Betul saja. Setelah pernikahan kami di masjid. Banyak selentingan beredar di masyarakat sekitar. Selain menikah di masjid, pesta pernikahan kami pun tanpa undangan tercetak, tanpa hiburan malam, bahkan tanpa pelaminan. Saya hanya menyalami tamu-tamu di depan pintu setelah mereka makan siang dan setelah itu mereka pamit.
Dengan demikian memang wajarlah jika ada pembicaraan aneh di sebagian masyarakat. Tak biasa mereka mendapat acara pernikahan yang demikian aneh dan sangat sederhana.
Mengapa bisa pernikahannya seperti itu?

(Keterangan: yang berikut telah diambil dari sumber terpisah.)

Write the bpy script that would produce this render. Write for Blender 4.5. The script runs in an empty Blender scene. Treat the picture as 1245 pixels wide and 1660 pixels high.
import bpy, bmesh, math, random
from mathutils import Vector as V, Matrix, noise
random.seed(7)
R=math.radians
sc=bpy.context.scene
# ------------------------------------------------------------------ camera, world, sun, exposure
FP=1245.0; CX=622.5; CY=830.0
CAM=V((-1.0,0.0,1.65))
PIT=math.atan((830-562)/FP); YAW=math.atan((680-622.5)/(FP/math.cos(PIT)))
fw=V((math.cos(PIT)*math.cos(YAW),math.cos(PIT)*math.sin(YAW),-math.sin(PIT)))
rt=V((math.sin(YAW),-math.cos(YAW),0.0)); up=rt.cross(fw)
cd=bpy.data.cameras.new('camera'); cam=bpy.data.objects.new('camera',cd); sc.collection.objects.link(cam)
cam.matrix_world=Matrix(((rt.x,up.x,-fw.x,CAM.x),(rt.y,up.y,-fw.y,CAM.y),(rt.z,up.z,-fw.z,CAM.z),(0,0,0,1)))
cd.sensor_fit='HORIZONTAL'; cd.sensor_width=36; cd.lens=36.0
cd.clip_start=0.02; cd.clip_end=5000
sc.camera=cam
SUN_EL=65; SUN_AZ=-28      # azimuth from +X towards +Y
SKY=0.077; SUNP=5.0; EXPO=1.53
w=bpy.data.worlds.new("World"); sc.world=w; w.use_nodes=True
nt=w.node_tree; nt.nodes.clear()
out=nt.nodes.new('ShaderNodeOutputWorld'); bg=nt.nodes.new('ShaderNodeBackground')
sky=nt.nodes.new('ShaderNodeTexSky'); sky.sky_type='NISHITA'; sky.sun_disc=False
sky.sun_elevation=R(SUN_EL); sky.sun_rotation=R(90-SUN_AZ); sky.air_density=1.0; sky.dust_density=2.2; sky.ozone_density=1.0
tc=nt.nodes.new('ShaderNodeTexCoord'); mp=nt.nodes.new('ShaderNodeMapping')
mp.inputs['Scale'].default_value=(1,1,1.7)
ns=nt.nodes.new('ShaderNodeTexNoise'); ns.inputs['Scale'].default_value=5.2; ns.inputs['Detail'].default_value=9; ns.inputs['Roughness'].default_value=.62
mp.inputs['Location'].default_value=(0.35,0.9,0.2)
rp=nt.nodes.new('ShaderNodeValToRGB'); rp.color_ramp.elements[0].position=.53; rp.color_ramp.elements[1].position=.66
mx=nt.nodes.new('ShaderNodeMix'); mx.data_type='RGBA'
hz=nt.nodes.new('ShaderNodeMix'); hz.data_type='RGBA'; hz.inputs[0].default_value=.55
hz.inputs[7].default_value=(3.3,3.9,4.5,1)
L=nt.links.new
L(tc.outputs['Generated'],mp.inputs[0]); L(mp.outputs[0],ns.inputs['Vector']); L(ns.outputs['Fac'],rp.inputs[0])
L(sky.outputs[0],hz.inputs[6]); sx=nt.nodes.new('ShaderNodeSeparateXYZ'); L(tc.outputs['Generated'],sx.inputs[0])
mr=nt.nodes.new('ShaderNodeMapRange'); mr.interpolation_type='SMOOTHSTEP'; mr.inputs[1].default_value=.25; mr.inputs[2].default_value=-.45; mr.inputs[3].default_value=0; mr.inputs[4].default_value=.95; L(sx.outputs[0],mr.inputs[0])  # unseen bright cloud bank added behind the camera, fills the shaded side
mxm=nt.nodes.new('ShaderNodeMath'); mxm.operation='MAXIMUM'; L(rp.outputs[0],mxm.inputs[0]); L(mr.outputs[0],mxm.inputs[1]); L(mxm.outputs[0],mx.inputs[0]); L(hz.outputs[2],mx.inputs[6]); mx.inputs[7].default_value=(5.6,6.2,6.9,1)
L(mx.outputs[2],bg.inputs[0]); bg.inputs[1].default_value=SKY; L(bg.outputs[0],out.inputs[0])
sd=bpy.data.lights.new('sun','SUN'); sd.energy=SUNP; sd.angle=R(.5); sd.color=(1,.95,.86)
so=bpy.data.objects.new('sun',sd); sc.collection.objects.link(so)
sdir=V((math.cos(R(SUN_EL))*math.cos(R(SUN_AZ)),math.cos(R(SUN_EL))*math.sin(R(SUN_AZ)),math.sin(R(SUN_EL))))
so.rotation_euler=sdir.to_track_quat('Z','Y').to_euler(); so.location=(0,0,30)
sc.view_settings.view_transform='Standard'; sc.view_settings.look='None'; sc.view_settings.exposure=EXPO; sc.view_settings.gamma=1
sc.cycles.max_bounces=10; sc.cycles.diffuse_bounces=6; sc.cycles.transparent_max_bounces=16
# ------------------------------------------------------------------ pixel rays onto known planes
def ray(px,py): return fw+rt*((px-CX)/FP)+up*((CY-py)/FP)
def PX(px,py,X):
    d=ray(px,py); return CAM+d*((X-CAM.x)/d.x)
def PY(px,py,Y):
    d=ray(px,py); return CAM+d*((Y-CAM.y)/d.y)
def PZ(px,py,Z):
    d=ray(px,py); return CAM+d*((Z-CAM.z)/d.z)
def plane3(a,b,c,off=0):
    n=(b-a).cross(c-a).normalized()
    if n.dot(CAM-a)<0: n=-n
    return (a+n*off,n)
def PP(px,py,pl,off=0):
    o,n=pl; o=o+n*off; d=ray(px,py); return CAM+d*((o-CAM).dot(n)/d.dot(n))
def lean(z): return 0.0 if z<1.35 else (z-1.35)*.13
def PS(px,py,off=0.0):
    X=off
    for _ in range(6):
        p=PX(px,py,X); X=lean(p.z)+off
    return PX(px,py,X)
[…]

Mereka itu Islam aliran apa? Tanya sebagian masyarakat. Mereka itu Islam aliran Muhammadiyah, sahut yang lain.
Beberapa tahun kemudian, kakak ipar perempuan dan adik ipar perempuan juga menikah di masjid ini. Jadi sudah tiga kali masjid ini menjadi saksi sejarah, pernikahan anak perempuannya Pak Kadir.
Dan Alhamdulillah, pernikahan kami yang di masjid ini, membawa kami menjalani kehidupan rumah tangga yang Sakinah mawaddah wa rahmah. Insya Allah.